Suddenly the crowd was hushed by the screech of a microphone, and without warning, the people around me sprang to life. The half-asleep old man grabbed hold of the microphone and recited a few Koranic verses. He finished and passed the microphone to a tall man in dazzling robes. The serene look on the tall man’s face belied the crisp force of his voice as he called out more verses from the Koran, with a peppering of Persian and Urdu poetry. After he finished, he passed the microphone to the young man next to me. In soft, flowing Arabic, this man spoke of the sun and the moon and of the greatness of God. The crowd nodded gently and recited the name of God along with him.

With each new speaker, the crowd became more enthralled. Each new verse was met with louder cries of approval and ever more impassioned reactions. And just when it seemed like everyone around me was about to leap off the ground in a state of ecstasy, the thumping of the drums and the wailing of the harmonium rose up from the stage as a group of musicians struck up a song. The musicians’ words of praise to the Prophet Muhammad were more than just pretty verses: Unification with God is the ultimate goal of Sufi music.

Amidst the swell of music I quickly lost track of how much time had gone by. I could only see the immense crowd behind me, as though I had been sucked in and came out the other side.

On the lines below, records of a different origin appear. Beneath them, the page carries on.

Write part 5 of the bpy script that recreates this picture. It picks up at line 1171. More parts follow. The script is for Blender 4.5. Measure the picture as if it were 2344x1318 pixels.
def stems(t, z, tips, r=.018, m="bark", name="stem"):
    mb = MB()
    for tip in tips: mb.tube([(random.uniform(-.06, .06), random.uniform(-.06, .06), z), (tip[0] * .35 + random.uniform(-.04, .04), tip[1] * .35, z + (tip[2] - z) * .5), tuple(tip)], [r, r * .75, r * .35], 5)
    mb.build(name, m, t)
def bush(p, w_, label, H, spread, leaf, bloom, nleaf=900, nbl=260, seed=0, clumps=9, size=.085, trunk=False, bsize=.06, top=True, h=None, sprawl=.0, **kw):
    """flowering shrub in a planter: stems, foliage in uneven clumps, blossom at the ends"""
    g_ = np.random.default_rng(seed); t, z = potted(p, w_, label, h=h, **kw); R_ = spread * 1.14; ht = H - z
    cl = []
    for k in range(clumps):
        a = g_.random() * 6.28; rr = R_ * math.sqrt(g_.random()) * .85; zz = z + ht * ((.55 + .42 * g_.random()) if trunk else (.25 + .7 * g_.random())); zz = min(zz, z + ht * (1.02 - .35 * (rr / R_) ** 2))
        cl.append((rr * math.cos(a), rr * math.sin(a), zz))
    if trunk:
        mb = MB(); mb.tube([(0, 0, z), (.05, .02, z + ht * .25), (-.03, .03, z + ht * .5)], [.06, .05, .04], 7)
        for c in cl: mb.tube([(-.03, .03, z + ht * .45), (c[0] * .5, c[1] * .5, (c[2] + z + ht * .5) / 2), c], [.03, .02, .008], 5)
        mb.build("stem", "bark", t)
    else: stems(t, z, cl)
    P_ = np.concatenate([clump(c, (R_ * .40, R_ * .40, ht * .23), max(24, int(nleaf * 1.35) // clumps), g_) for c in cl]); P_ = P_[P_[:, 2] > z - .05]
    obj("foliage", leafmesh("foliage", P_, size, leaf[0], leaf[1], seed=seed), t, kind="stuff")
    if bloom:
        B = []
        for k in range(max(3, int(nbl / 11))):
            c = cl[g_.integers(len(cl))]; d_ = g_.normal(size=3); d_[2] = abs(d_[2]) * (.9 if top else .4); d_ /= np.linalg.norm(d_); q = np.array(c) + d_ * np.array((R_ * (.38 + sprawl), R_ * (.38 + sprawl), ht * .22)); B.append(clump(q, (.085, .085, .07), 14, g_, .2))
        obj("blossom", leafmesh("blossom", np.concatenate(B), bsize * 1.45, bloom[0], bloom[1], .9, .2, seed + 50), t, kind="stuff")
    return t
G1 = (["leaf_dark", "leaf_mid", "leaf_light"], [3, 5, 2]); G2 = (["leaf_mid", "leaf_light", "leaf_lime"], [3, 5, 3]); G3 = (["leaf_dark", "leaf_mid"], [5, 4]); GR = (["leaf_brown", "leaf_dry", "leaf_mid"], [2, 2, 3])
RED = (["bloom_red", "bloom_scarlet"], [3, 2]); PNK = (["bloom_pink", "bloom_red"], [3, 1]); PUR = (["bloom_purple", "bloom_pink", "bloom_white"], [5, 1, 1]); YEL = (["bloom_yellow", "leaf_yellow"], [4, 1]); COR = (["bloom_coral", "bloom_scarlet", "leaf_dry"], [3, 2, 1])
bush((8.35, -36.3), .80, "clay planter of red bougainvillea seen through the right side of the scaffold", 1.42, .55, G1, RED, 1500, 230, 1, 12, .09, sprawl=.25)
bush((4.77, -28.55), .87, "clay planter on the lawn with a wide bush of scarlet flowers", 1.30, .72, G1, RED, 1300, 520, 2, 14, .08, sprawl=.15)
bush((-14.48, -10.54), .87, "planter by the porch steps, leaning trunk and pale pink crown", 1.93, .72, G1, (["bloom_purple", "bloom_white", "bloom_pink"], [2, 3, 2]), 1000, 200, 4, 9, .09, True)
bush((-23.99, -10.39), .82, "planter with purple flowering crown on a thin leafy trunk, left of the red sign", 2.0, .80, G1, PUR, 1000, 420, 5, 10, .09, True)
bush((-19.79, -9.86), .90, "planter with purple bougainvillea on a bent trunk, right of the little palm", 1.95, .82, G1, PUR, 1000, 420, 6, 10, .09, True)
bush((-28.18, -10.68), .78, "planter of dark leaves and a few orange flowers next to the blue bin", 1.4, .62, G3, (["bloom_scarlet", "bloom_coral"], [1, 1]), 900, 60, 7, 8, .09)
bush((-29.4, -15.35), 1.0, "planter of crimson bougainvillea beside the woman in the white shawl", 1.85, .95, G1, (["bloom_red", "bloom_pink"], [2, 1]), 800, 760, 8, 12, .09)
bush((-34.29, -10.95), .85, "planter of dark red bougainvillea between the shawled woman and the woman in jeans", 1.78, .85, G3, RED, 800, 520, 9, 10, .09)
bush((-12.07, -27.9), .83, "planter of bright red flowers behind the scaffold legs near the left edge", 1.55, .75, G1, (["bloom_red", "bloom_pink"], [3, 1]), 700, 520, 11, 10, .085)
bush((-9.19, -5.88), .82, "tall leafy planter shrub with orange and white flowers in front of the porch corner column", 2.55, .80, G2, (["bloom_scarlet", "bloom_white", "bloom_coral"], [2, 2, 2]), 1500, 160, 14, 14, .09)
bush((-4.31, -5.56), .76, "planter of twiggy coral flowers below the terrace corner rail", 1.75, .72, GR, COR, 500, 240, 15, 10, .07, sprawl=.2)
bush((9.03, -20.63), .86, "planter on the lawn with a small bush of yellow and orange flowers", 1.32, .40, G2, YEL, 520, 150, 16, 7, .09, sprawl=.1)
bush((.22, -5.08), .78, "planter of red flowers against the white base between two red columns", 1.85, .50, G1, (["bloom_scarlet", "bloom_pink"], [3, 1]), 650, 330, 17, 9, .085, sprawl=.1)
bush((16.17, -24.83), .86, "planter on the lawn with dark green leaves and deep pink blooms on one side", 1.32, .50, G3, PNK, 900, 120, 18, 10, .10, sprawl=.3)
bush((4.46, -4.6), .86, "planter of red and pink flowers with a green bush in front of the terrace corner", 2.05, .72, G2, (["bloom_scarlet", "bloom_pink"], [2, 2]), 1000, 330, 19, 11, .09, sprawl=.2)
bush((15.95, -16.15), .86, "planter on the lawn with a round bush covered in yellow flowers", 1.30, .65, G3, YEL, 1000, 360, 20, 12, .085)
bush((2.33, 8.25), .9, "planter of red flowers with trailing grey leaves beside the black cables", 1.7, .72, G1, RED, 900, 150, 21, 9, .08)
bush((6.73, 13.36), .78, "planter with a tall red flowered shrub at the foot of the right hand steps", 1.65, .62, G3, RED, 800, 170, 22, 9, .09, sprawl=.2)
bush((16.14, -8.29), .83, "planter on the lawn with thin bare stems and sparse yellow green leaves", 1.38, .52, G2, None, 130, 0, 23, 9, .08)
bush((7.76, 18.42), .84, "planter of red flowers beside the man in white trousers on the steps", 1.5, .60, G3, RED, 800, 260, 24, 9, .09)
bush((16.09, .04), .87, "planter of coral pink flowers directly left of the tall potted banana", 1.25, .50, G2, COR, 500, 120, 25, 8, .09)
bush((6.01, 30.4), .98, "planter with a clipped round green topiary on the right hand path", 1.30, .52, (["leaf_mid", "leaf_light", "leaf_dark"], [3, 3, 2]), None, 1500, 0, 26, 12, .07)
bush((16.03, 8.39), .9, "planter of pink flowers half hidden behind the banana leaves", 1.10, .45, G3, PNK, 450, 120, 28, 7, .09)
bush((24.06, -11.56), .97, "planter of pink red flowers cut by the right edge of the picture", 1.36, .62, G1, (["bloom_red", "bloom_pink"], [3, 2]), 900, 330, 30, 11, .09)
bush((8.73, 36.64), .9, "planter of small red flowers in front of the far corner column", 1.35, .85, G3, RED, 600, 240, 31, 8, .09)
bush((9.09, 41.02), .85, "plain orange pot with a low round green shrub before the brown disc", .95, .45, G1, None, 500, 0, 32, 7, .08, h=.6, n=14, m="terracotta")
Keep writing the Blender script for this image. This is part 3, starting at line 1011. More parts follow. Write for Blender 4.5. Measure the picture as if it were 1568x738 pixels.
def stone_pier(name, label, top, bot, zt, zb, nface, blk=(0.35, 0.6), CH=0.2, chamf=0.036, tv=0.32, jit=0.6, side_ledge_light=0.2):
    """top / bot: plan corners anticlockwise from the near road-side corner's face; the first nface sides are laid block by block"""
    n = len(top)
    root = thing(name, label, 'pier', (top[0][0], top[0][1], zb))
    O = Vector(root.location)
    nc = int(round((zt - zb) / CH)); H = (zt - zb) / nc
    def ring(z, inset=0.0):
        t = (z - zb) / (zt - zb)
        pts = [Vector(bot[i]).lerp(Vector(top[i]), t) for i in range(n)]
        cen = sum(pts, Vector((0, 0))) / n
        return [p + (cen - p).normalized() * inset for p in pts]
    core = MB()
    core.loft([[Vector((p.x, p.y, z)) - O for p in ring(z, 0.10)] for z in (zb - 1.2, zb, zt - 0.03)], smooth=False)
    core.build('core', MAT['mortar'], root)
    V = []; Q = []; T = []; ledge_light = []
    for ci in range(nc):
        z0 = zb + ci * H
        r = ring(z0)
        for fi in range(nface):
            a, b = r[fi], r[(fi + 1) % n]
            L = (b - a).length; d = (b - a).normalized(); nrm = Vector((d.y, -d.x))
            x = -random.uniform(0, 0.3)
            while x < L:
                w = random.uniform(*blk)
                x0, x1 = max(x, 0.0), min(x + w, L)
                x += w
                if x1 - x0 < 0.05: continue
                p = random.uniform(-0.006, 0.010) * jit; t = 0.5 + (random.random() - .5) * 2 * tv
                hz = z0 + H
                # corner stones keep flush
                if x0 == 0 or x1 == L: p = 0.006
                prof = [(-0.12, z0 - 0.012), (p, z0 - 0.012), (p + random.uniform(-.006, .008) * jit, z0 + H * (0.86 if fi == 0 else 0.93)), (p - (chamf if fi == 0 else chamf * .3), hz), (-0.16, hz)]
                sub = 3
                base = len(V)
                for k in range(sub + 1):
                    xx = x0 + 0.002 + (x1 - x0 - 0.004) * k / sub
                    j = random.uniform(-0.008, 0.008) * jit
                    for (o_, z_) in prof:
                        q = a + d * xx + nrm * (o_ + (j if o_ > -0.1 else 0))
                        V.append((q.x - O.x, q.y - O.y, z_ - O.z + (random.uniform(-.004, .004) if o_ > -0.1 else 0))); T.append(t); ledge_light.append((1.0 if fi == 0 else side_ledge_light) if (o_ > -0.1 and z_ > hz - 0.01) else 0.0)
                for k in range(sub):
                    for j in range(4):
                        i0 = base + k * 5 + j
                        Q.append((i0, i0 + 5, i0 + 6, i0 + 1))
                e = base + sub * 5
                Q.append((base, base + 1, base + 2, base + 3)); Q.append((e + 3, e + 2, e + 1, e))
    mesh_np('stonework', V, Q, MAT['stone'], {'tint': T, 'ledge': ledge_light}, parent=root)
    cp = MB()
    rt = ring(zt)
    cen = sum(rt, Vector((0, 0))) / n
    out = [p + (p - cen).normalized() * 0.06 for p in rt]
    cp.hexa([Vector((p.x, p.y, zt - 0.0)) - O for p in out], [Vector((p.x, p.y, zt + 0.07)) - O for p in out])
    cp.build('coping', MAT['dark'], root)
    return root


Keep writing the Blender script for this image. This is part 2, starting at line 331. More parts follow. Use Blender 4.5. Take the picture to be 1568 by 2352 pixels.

Today, there continues to be a debate in my mind about what exactly Islam stands for. Although I still have much to learn about the faith of my father, I feel that I may have a better idea of where to look. Instead of magazine articles and scholarly essays, perhaps I should turn once again to the muddy alleyways of South Delhi. There, I forgot all about my angst-filled pondering over whether or not I understood Islam, or where and how I fit into this world. And in forgetting, I found the truth.